- _Short exercise_
Repeat, exactly and only, the lines from the beginning of the data through the line with "a pale horizon'". Pictures are left out.

[START Source data]

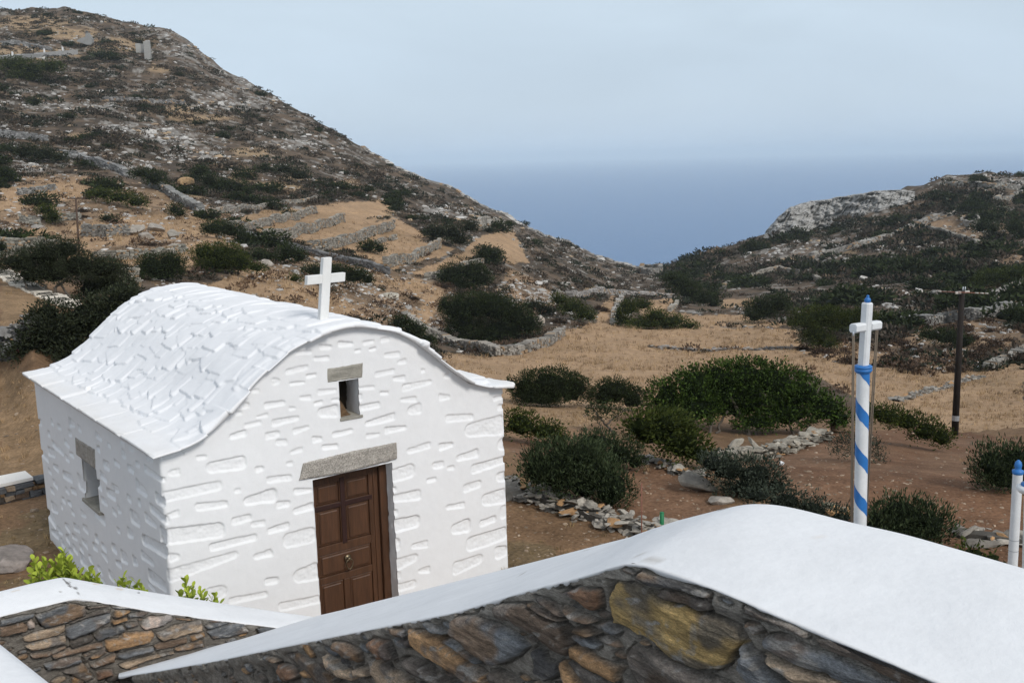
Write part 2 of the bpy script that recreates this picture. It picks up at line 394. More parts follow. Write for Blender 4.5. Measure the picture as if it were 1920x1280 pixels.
# sea
def sea_mat():
    m = bpy.data.materials.new('sea_water'); m.use_nodes = True; nt = m.node_tree; N = nt.nodes; L = nt.links
    b = N['Principled BSDF']; b.inputs['Base Color'].default_value = (.065, .165, .34, 1); b.inputs['Roughness'].default_value = .32
    b.inputs['IOR'].default_value = 1.33; b.inputs['Specular IOR Level'].default_value = .5
    tc = N.new('ShaderNodeTexCoord'); mp = N.new('ShaderNodeMapping'); mp.inputs['Scale'].default_value = (.6, 1, 1); L.new(tc.outputs['Object'], mp.inputs[0])
    t = N.new('ShaderNodeTexNoise'); t.inputs['Scale'].default_value = .09; t.inputs['Detail'].default_value = 8; t.inputs['Roughness'].default_value = .7; L.new(mp.outputs[0], t.inputs['Vector'])
    bp = N.new('ShaderNodeBump'); bp.inputs['Strength'].default_value = .9; bp.inputs['Distance'].default_value = 3.0; L.new(t.outputs['Fac'], bp.inputs['Height']); L.new(bp.outputs[0], b.inputs['Normal'])
    return m
SEA = -112.0
r_ = np.concatenate([[0.], np.exp(np.linspace(math.log(100), math.log(30000), 40))]); th_ = np.linspace(0, TAU, 129)
Vs = np.stack([r_[:, None]*np.cos(th_), r_[:, None]*np.sin(th_), np.full((len(r_), len(th_)), SEA)], -1).reshape(-1, 3)
o = obj('sea', Vs, grid_faces(len(r_), len(th_)), sea_mat(), smooth=True); o['kind'] = 'structure'; o['label'] = 'calm hazy blue sea meeting a pale horizon'

# ================================================================== CHAPEL
CA = np.array([-3.52009625, 9.50936451, -2.79884052])
D1 = np.array([0.80990137, 0.58656608, 0]); D2 = np.array([-0.61730466, 0.7867242, 0]); UP = np.array([0, 0, 1.])
NF = np.array([D1[1], -D1[0], 0]); NS = np.array([-D2[1], D2[0], 0])       # outward normals of front and left side
CW, CL, FLOOR = 4.2, 5.02, -2.45
def onplane(u, v, P, d):
    n = np.cross(d, UP); q = ray(u, v); t = (P@n)/(q@n); X = q*t
    return (X-P)@d, X[2]-P[2]
def onfront(u, v): return onplane(u, v, CA, D1)
def onside(u, v): return onplane(u, v, CA, D2)
prof_s = np.array([-.12, 0, .2, .39, .56, .74, 1.05, 1.42, 1.80, 2.08, 2.31, 2.68, 2.92, 3.12, 3.48, 3.70, 3.95, 4.2, 4.32])
prof_z = np.array([-.02, .0, .02, .075, .17, .31, .60, .855, .985, 1.025, 1.0, .905, .77, .61, .305, .145, .06, .03, .01])
def gable(s): return np.interp(s, prof_s, prof_z)
# recessed stones, (x, y, w, h) measured on the front and on the side
FR = """158,138,70,28;254,116,54,30;339,102,66,34;437,95,50,26;507,84,42,28;390,132,28,18;454,124,32,16;235,163,68,30;538,148,68,32;580,178,38,24;670,217,20,20;130,212,100,40;192,238,44,16;40,262,34,32;130,270,68,18;506,225,88,36;568,250,54,30;645,277,128,40;774,238,30,24;260,305,84,34;166,332,50,28;424,290,76,24;504,312,38,22;608,340,70,32;762,330,50,34;222,355,40,24;300,342,50,20;396,333,26,34;35,360,90,38;110,378,30,18;265,392,90,64;436,370,100,40;634,382,60,52;82,430,118,42;488,428,130,46;827,418,120,50;148,467,72,32;552,466,96,40;25,492,66,40;64,523,50,34;216,510,46,34;325,482,90,36;456,492,58,26;935,460,170,100;272,542,70,32;128,560,54,28;653,548,104,44;768,538,64,36;860,580,96,48;98,614,30,22;52,678,110,44;735,620,50,36;788,632,30,22;960,615,170,60;705,684,42,24;15,750,60,60;70,788,60,40;155,730,78,36;158,806,90,44;880,710,78,46;975,760,110,76;808,795,82,36;50,890,96,44;140,930,140,90;830,886,84,64;946,860,72,40;655,962,74,40;10,1000,30,30;170,1085,116,86;945,935,180,90;1005,990,60,60;860,1040,130,70;20,1115,60,40;672,1070,52,32;140,1210,180,60;580,655,108,76;596,755,130,60;596,870,120,76;598,1030,100,60;595,1135,90,50;555,960,30,60;553,1095,40,40;540,725,30,30;545,825,30,30;1000,330,60,30;1010,372,40,30;1008,670,50,50;1015,820,30,60;1010,530,44,60"""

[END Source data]

- _Response_
Write part 2 of the bpy script that recreates this picture. It picks up at line 394. More parts follow. Write for Blender 4.5. Measure the picture as if it were 1920x1280 pixels.
# sea
def sea_mat():
    m = bpy.data.materials.new('sea_water'); m.use_nodes = True; nt = m.node_tree; N = nt.nodes; L = nt.links
    b = N['Principled BSDF']; b.inputs['Base Color'].default_value = (.065, .165, .34, 1); b.inputs['Roughness'].default_value = .32
    b.inputs['IOR'].default_value = 1.33; b.inputs['Specular IOR Level'].default_value = .5
    tc = N.new('ShaderNodeTexCoord'); mp = N.new('ShaderNodeMapping'); mp.inputs['Scale'].default_value = (.6, 1, 1); L.new(tc.outputs['Object'], mp.inputs[0])
    t = N.new('ShaderNodeTexNoise'); t.inputs['Scale'].default_value = .09; t.inputs['Detail'].default_value = 8; t.inputs['Roughness'].default_value = .7; L.new(mp.outputs[0], t.inputs['Vector'])
    bp = N.new('ShaderNodeBump'); bp.inputs['Strength'].default_value = .9; bp.inputs['Distance'].default_value = 3.0; L.new(t.outputs['Fac'], bp.inputs['Height']); L.new(bp.outputs[0], b.inputs['Normal'])
    return m
SEA = -112.0
r_ = np.concatenate([[0.], np.exp(np.linspace(math.log(100), math.log(30000), 40))]); th_ = np.linspace(0, TAU, 129)
Vs = np.stack([r_[:, None]*np.cos(th_), r_[:, None]*np.sin(th_), np.full((len(r_), len(th_)), SEA)], -1).reshape(-1, 3)
o = obj('sea', Vs, grid_faces(len(r_), len(th_)), sea_mat(), smooth=True); o['kind'] = 'structure'; o['label'] = 'calm hazy blue sea meeting a pale horizon'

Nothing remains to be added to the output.